FAQ about small business balance sheets

Published on the 21st of August, 2023

Understanding balance sheets can be hard if you’re not a professional accountant, so let’s answer four key questions small business owners ask about balance sheets.

1. Why are fixed assets not shown at cost?

When a business buys fixed assets, like equipment or vehicles, it is recorded at the cost price. This cost price will include GST if you couldn’t claim it back, or exclude it if you did claim it back.

Over time, some assets lose their value. For example, if you bought a car for $20,000 four years ago it may be worth only $12,000 today. The yearly loss in value ($2,000 per year) is shown as depreciation.

The value on the balance sheet is the cost price less all the depreciation expenses to date (known as accumulated depreciation).

The cost prices and the accumulated depreciation are shown separately in the notes to the financial statements.

Why is this not the market value?

Generally, assets are depreciated at the maximum rates allowed by the Australian Taxation Office, which may be higher than the actual loss in market value.

Why are some assets valued at $1?

It’s an accounting convention to list an asset at $1 when it’s fully depreciated. This is to keep track of it until it’s scrapped or sold.

2. How is purchasing another small business recorded?

Let’s say you bought a small business for $50,000, which included $30,000 for assets and $20,000 for the client list, trademarks and potential future profits.
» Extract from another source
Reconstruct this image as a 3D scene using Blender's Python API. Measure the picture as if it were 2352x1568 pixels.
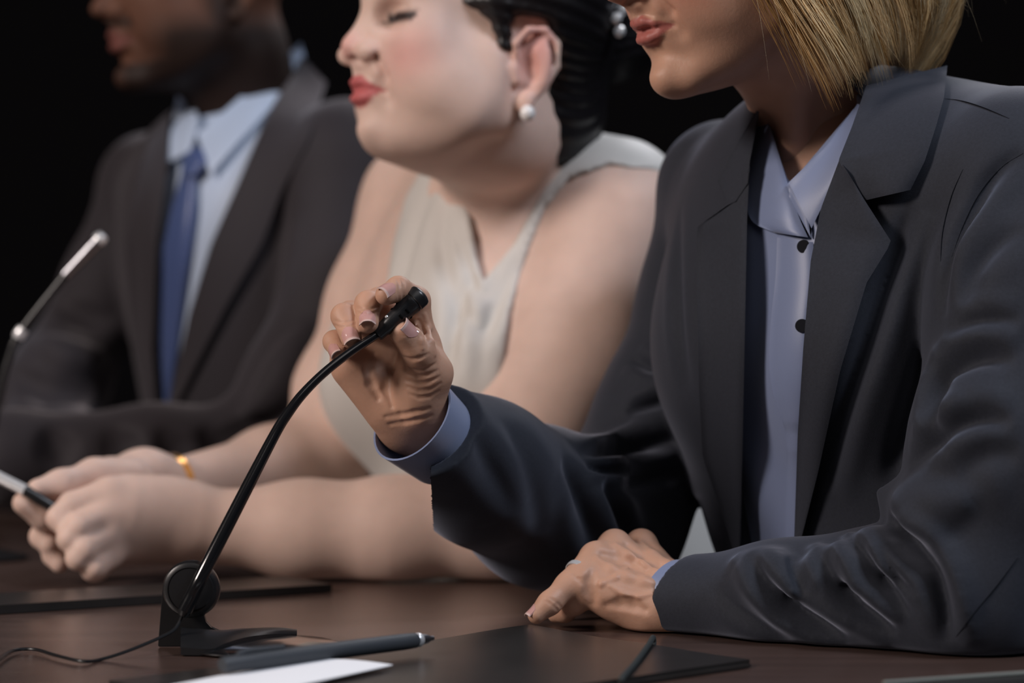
import bpy, math, random
import numpy as np
from mathutils import Vector
f4 = np.float32
D = bpy.data
for o in list(D.objects): D.objects.remove(o)
scene = bpy.context.scene
col = scene.collection
FPX = 85/36*2352; CZ = 0.96; TZ = 0.75          # focal length in pixels, eye height, table height
# ---------------------------------------------------------------- camera, world, lights, exposure
cam = D.cameras.new('camera'); co = D.objects.new('camera', cam); col.objects.link(co)
co.location = (0, 0, CZ); co.rotation_euler = (math.pi/2, 0, 0)
cam.lens = 85; cam.sensor_width = 36; cam.clip_start = .05
cam.dof.use_dof = True; cam.dof.focus_distance = 1.70; cam.dof.aperture_fstop = 3.8
scene.camera = co
w = D.worlds.new('world'); scene.world = w; w.use_nodes = True
w.node_tree.nodes['Background'].inputs[0].default_value = (.55, .6, .75, 1)
w.node_tree.nodes['Background'].inputs[1].default_value = .012
def area(loc, target, size, power, color, sy=None, spread=math.pi):
    l = D.lights.new('area_lamp', 'AREA'); l.shape = 'RECTANGLE'; l.size = size; l.size_y = sy or size
    l.energy = power; l.color = color; l.spread = spread
    o = D.objects.new('area_lamp', l); col.objects.link(o); o.location = loc
    o.rotation_euler = (Vector(target)-Vector(loc)).to_track_quat('-Z', 'Y').to_euler()
    return o
area((-2.6, .35, 2.35), (0.0, 2.0, .95), .8, 82, (1, .88, .82))        # warm key where the speakers look
area((1.55, .75, 3.1), (.25, 1.8, .92), .7, 50, (.80, .87, 1))           # cool key high on the right
area((.9, 4.0, 2.9), (.2, 1.9, 1.1), .8, 26, (.95, .95, 1))            # hair light from behind
area((.2, .1, 2.9), (.1, 2.0, .9), 1.4, 6, (1, .93, .9))             # wide, weak soft light above the camera
vs = scene.view_settings; vs.view_transform = 'Standard'; vs.look = 'None'; vs.gamma = 1; vs.exposure = 0
vs.use_curve_mapping = False
# ---------------------------------------------------------------- helpers
def P(u, v, d): return np.array([(u-1176)*d/FPX, d, CZ-(v-784)*d/FPX])
def PT(u, v, z=TZ):                              # the point of the horizontal plane z seen at pixel u, v
    d = FPX*(CZ-z)/(v-784); return P(u, v, d)
def proj(p):
    return 1176+p[:, 0]/p[:, 1]*FPX, 784-(p[:, 2]-CZ)/p[:, 1]*FPX
def nrm(a): a = np.asarray(a, float); return a/np.linalg.norm(a)
FW = nrm((-.81, -.59, 0)); LW = nrm((.59, -.81, 0)); ZW = np.array([0, 0, 1.])
def smin(a, b, k):
    h = np.clip(.5+.5*(b-a)/k, 0, 1); return b+(a-b)*h-k*h*(1-h)
def smax(a, b, k): return -smin(-a, -b, k)

class S:
    """a body of smoothly blended solids, described by its signed distance"""
    def __init__(s): s.e = []
    def add(s, fn, c, r, k=.01, op='u'):
        s.e.append((fn, np.asarray(c, float), float(r), k, op)); return s
    def cap(s, a, b, ra, rb=None, k=.01, op='u'):
        rb = ra if rb is None else rb
        a = np.asarray(a, float); b = np.asarray(b, float); ba = (b-a).astype(f4); L = max(float(ba@ba), 1e-9); af = a.astype(f4)
        def fn(p):
            q = p-af; t = np.clip(q@ba/L, 0, 1)
            q = q-t[:, None]*ba
            return np.sqrt(np.einsum('ij,ij->i', q, q))-(ra+(rb-ra)*t)
        return s.add(fn, (a+b)/2, np.linalg.norm(b-a)/2+max(ra, rb), k, op)
    def fcap(s, a, b, ra, rb, n, fl, fl2=None, k=.01, op='u'):
        """capsule whose radius along the direction n is scaled by fl (fl2 at the far end)"""
        a = np.asarray(a, float); b = np.asarray(b, float); fl2 = fl if fl2 is None else fl2
        n = np.asarray(n, float); ax = nrm(b-a); n = nrm(n-ax*(n@ax))
        ba = (b-a).astype(f4); L = float(ba@ba); af = a.astype(f4); nf = n.astype(f4); m = min(fl, fl2, 1)
        def fn(p):
            q = p-af; t = np.clip(q@ba/L, 0, 1); q = q-t[:, None]*ba
            c = q@nf; f = fl+(fl2-fl)*t; r = ra+(rb-ra)*t
            o = np.sqrt(np.maximum(np.einsum('ij,ij->i', q, q)-c*c, 0)+(c/f)**2)
            k0 = o/r; g = np.sqrt(np.maximum(np.einsum('ij,ij->i', q, q)-c*c, 0)+(c/f/f)**2)/r/r
            return k0*(k0-1)/np.maximum(g, 1e-3)*1.0
        return s.add(fn, (a+b)/2, np.linalg.norm(b-a)/2+max(ra, rb)*max(fl, fl2, 1), k, op)
    def ell(s, c, r, R=None, k=.01, op='u'):
        c = np.asarray(c, float); r = np.asarray(r, f4); cf = c.astype(f4); Rf = None if R is None else np.asarray(R).T.astype(f4)
        def fn(p):
            q = p-cf
            if Rf is not None: q = q@Rf
            q = q/r; k0 = np.sqrt(np.einsum('ij,ij->i', q, q)); q = q/r
            k1 = np.sqrt(np.einsum('ij,ij->i', q, q)); return k0*(k0-1)/np.maximum(k1, 1e-6)
        return s.add(fn, c, float(max(r)), k, op)
    def chain(s, pts, rs, k=.01, op='u'):
        for i in range(len(pts)-1): s.cap(pts[i], pts[i+1], rs[i], rs[i+1], k, op)
        return s
    def __call__(s, p, cc=None, cr=0, mg=.05):
        d = None
        for fn, c, r, k, op in s.e:
            if cc is not None and np.linalg.norm(c-cc)-r-cr > mg+k: continue
            if d is None and op != 'u': continue
            v = fn(p)
            if op == 'u': d = v if d is None else smin(d, v, k)
            elif op == 's': d = smax(d, -v, k)
            elif op == 'i': d = smax(d, v, k)
            elif op == 'd': d = d-v
        return np.full(len(p), 1., f4) if d is None else d

def off(f, t):
    return lambda p, *a, **k: f(p, *a, **k)-t

def mesh_sdf(f, lo, hi, h, cull=True):
    """naive surface nets over a sparse lattice of blocks"""
    lo = np.asarray(lo, float); hi = np.asarray(hi, float)
    n = 8; SB = 32*h; shp = np.maximum(np.ceil((hi-lo)/SB).astype(int), 1)
    gx = np.arange(n+1); G = np.stack(np.meshgrid(gx, gx, gx, indexing='ij'), -1).reshape(-1, 3)
    s4 = np.stack(np.meshgrid(*[np.arange(4)]*3, indexing='ij'), -1).reshape(-1, 3)
    sc = np.stack(np.meshgrid(*[np.arange(x) for x in shp], indexing='ij'), -1).reshape(-1, 3)
    vals = []; org = []
    ds = f((lo+(sc+.5)*SB).astype(f4))
    sc = sc[ds < SB*.87*1.5]
    cen = lo+(sc+.5)*SB
    for s_, c in zip(sc, cen):
        kw = dict(cc=c, cr=SB*.87, mg=SB*.9+.03) if cull else {}
        bo = s_*32+s4*8
        bc = (lo+(bo+4)*h).astype(f4)
        d = np.abs(f(bc, **kw)); keep = d < 8*h*.87*1.7+.0015
        if not keep.any(): continue
        bo = bo[keep]; pts = (lo+(bo[:, None, :]+G[None])*h).reshape(-1, 3).astype(f4)
        v = f(pts, **kw).reshape(-1, n+1, n+1, n+1)
        ok = (v.min((1, 2, 3)) < 0) & (v.max((1, 2, 3)) >= 0)
        vals.append(v[ok]); org.append(bo[ok])
    V = np.concatenate(vals); O = np.concatenate(org)
    NX = shp*32+2
    c8 = [V[:, i:i+n, j:j+n, k:k+n] for i in (0, 1) for j in (0, 1) for k in (0, 1)]
    neg = sum((c < 0).astype(np.int8) for c in c8); act = (neg > 0) & (neg < 8)
    bi, ci, cj, ck = np.nonzero(act)
    g = O[bi]+np.stack([ci, cj, ck], 1)
    key = (g[:, 0].astype(np.int64)*NX[1]+g[:, 1])*NX[2]+g[:, 2]
    c = np.stack([x[bi, ci, cj, ck] for x in c8], 1)
    co8 = np.array([(i, j, k) for i in (0, 1) for j in (0, 1) for k in (0, 1)], float)
    acc = np.zeros((len(key), 3)); cnt = np.zeros(len(key))
    for a in range(8):
        for b in range(a+1, 8):
            if abs(co8[a]-co8[b]).sum() != 1: continue
            m = (c[:, a] < 0) != (c[:, b] < 0)
            t = c[m, a]/(c[m, a]-c[m, b])
            acc[m] += co8[a]+(co8[b]-co8[a])*t[:, None]; cnt[m] += 1
    vert = lo+(g+acc/cnt[:, None])*h
    order = np.argsort(key); ks = key[order]
    quads = []
    st = np.array([NX[1]*NX[2], NX[2], 1], np.int64)
    for ax in range(3):
        corner = [4, 2, 1][ax]
        a = c[:, 0] < 0; b = c[:, corner] < 0; m = np.nonzero(a != b)[0]
        o1, o2 = [(1, 2), (2, 0), (0, 1)][ax]
        kk = [key[m], key[m]-st[o1], key[m]-st[o1]-st[o2], key[m]-st[o2]]
        idx = []; good = np.ones(len(m), bool)
        for q in kk:
            pos = np.clip(np.searchsorted(ks, q), 0, len(ks)-1); good &= ks[pos] == q; idx.append(order[pos])
        idx = np.stack(idx, 1); flip = ~a[m]
        idx[flip] = idx[flip][:, ::-1]
        quads.append(idx[good])
    return vert, np.concatenate(quads)

def vrelax(v, q, it=1, lam=.5):
    for _ in range(it):
        acc = np.zeros_like(v); cnt = np.zeros(len(v))
        for i in range(4):
            for j in ((i+1) % 4, (i+3) % 4):
                np.add.at(acc, q[:, i], v[q[:, j]]); np.add.at(cnt, q[:, i], 1)
        v = v+lam*(acc/np.maximum(cnt, 1)[:, None]-v)
    return v

def mk(name, v, faces, m, parent=None, smooth=True, colour=None, at=None):
    """link ONE mesh object; its origin is put at `at` or at the middle of its base"""
    v = np.asarray(v, float)
    me = D.meshes.new(name)
    if isinstance(faces, np.ndarray) and faces.ndim == 2:
        k = faces.shape[1]; me.vertices.add(len(v)); me.loops.add(faces.size); me.polygons.add(len(faces))
        me.loops.foreach_set('vertex_index', faces.astype(np.int32).ravel())
        me.polygons.foreach_set('loop_start', np.arange(len(faces), dtype=np.int32)*k)
    else: me.from_pydata([tuple(x) for x in v], [], [tuple(int(i) for i in f) for f in faces])
    base = np.array([*(v[:, :2].min(0)+v[:, :2].max(0))/2, v[:, 2].min()]) if at is None else np.asarray(at, float)
    me.vertices.foreach_set('co', (v-base).astype(f4).ravel())
    me.update(calc_edges=True); me.validate()
    me.polygons.foreach_set('use_smooth', np.full(len(me.polygons), smooth))
    if colour is not None:
        a = me.color_attributes.new('tint', 'FLOAT_COLOR', 'POINT')
        c = np.ones((len(v), 4), f4); c[:, :3] = colour(v); a.data.foreach_set('color', c.ravel())
    me.materials.append(m)
    if smooth and not isinstance(faces, np.ndarray): me.set_sharp_from_angle(angle=math.radians(38))
    o = D.objects.new(name, me); col.objects.link(o)
    o.location = base
    if parent is not None:
        o.parent = parent; o.location = base-np.array(wloc(parent))
    return o
def wloc(o):
    l = Vector(o.location)
    while o.parent: o = o.parent; l += Vector(o.location)
    return l
def thing(name, label, cat, loc, group=None):
    o = D.objects.new(name, None); col.objects.link(o); o.location = loc; o.empty_display_size = .05
    o['label'] = label; o['category'] = cat
    if group: o['group'] = group
    return o
def tag(o, label, cat=None, group=None):
    o['label'] = label
    if cat: o['category'] = cat
    if group: o['group'] = group
    return o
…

This balance of $20,000 would be shown on your business’s balance sheet as goodwill, while the $30,000 in assets would be combined with your business’s existing assets.

But if the acquired business continued to trade separately from your existing business, the $50,000 would be shown as an investment on your business’s balance sheet.

3. Why do my long-term liabilities not match my bank statements?

It is an accounting convention to deduct the next year’s repayments from the long-term liabilities and move them to current liabilities. But the two amounts together should match your bank statements.

4. Which balance sheet items do lenders review?

A balance sheet provides a lot of financial information to lenders, like whether a business is solvent, profitable and managing its money well.

Solvency

If you add all the assets and deduct the liabilities, you will ideally have a positive balance. A negative balance may indicate the business is insolvent.

Profitability

For a company, the retained earnings figure on a balance sheet shows the amount of profit the business has earned and kept in the business from day one.

Retained earnings may be negative if the losses made over the years have exceeded the profits made. The notes to the balance sheet will show the previous and current years’ profits or losses so a lender can see if the loss is current or historic.

For sole traders and partners, only the profit or loss for the current trading period is shown. The previous year’s figures are added to the capital accounts.

Cash flow

Net current assets (current assets minus current liabilities) show whether a business’s short-term assets are sufficient to pay its short-term debts.

A positive value shows that the business probably can pay its liabilities on time. A negative value may indicate that the business is spending more than it earns.

The ratio between current assets and liabilities also indicates how easily a business can pay its short-term debts. An ideal ratio is 2:1 (i.e. current assets are double current liabilities).